Facebook's terms of use stipulate that members "may not upload or republish site content on any Internet, intranet or extranet site or incorporate the information in any other database or compilation".
It's not clear whether Denton and Brill are "friends" on the site, or if it was even Denton, rather than a source or another Gawker Media employee, who pulled the screenshots from Facebook. But both Denton and Brill are members of the New York regional network, so there is a chance that Denton would have been able to view Brill's profile even without being connected as friends.
Perhaps due to the Gawker incident, Emily Brill's Facebook profile is no longer publicly searchable.
Facebook is notoriously protective of its user data; profiles are only visible to logged-in members who belong to common "networks" or have approved friend requests. For various reasons, accounts are likely banned all the time, but it's been only recently that we've seen some extremely high-profile Web personalities feeling the heat.
Earlier this month, blogger Robert Scoble's account was temporarily banned when he used a test script from contact management site Plaxo in an attempt to transport his Facebook contacts' information to his Plaxo account.
For the notoriously unapologetic Gawker Media, this will probably just be a bump in the road -- and the site's livelihood certainly doesn't depend on Facebook screenshots.
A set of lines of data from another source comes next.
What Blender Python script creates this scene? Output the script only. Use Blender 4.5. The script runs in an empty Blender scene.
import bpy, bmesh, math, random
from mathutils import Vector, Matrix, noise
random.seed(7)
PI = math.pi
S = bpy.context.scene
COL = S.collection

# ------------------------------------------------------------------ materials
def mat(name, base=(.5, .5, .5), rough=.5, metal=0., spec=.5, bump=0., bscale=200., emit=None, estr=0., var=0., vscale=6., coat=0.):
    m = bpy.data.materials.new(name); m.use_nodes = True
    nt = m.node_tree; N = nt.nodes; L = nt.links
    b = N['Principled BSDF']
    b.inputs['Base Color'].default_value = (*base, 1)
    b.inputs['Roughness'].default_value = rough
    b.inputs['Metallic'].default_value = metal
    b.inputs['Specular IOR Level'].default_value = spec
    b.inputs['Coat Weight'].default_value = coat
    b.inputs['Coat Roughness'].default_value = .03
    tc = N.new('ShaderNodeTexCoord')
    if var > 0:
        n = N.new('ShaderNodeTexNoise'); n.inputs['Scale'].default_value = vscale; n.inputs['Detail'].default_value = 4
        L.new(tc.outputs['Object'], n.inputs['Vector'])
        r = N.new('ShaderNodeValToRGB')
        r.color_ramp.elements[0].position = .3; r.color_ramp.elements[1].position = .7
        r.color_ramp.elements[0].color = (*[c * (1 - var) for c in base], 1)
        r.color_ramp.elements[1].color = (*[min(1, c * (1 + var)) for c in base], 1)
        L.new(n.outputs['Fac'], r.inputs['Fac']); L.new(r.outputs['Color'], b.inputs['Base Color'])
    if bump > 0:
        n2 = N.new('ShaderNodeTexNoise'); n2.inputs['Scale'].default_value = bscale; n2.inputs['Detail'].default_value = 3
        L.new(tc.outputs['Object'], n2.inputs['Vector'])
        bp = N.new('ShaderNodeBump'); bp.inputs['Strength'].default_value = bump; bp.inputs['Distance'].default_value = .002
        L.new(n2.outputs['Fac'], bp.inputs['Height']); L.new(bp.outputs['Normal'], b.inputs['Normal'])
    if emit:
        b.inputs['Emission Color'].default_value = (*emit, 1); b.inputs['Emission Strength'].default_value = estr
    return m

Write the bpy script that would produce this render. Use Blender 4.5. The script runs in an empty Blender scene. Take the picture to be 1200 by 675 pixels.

The company emerged unscathed from an incident last year in which YouTube banned a Gawker-affiliated account because it had been uploading copyrighted content interspersed with Gawker ads.
But the Denton incident does raise legitimate questions for bloggers and journalists; the Gawker founder indeed went too far by posting semiprivate profile data from someone who was otherwise not a public figure, but can information found behind Facebook's login wall be used as legitimate source material? It's a debate waiting to ignite, but if Facebook has anything to say about it, user information will stay behind closed doors.
In an instant-message conversation on Wednesday, Denton passed the Portfolio blog post off as fuelled by personal beef. The writer of the original story, Denton said, was "trying to get his retaliation in first, because we're working on a story about him".